No sábado fui buscar os tios velhinhos ao lar onde tinham ido fazer uma experiência. Era suposto ficarem lá um mês e não aguentaram sequer uma semana! Quando lá cheguei fomos todos visitar as instalações Não eram nada de especial, nem boas nem más, mas não foi isso o que me impressionou. O tio dizia insistentemente que não se via ninguém, que ninguém ia para a sala de jogos "3 bilhares, Zé, e ninguém vai para lá" que a biblioteca "com mais de 1500 livros!" estava sempre vazia "só lá tem um velhote que pega no Notícias de manhã e nunca mais o larga" e que, fora isso, não se via ninguém "nem nos jardins, nem nos parques, nem nos corredores". Como sempre, achava que ele estava a exagerar: não era possível que uma casa com mais de duzentos velhinhos estivesse assim tão vazia.

No sábado percebi.

Enquanto ele me andava a apresentar os cantos ao Lar vi muita gente, efectivamente, E não vi ninguém. Vi velhos e velhas encatrafiados em salas de estar, sentados em cadeiras de rodas ou em sofás gastos, a cabecear de sono, com o olhar ausente, enquanto a televisão debitava qualquer coisa à qual eles não ligavam nenhuma. Em cada sala estariam 6 ou 7 mas nenhum deles conversava, nenhum deles sequer reagia à medida que íamos passando, iam-se deixando estar. Vi montes deles na enfermaria "é duro, não é, Zé? Mas não podemos deixar de vir aqui para ver a realidade", completamente amorfos, sem dar por nada. à medida que íamos passando pelos corredores ele ia-me apontando as portas dos quartos fechadas "a este morreu-lhe a mulher...  esta, nunca a vi, nunca sai do quarto... este não faz nada sozinho... este está maluco, não diz coisa com coisa" numa sucessão infindável de misérias e, sobretudo, de solidões.

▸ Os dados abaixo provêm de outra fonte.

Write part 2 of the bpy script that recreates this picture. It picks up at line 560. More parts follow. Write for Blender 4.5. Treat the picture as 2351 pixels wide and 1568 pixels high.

Francamente, nunca antes me tinha apercebido com tanta crueza como é possível estar tão só no meio de tanta gente! Aqueles velhos estão lá, sentados, permanentemente sentados, à espera que o tempo passe. Imagino-me no lugar deles e imagino o tempo - o Mestre Tempo, como pomposamente lhe chamo - com uma crueldade que não lhe conhecia, com uma impiedade que não lhe conhecia. Imagino-me no lugar deles, sem nada que me aqueça os dias, com as horas a sucederem-se à custa dos minutos, que vão devorando longos segundos, com cada manhã a ser irremediavelmente igual à manhã anterior, antecipando a fotocópia da manhã seguinte, e imagino-me a dar em doido.

Regressamos à sua casa e foi vê-los felizes da vida, a serem acolhidos pelo gato, pelo seu lar de sempre, por todos nós, a reganhar vida. Dão um trabalho do caraças, são mito chatos estão sempre a discutir, mas nessa noite dormimos todos melhor porque eles estavam lá, apenas duas casas acima das nossas.

Sempre disse que, quando fosse velho, gostaria de ir para um lar.

O meu sogro é que a sabia toda!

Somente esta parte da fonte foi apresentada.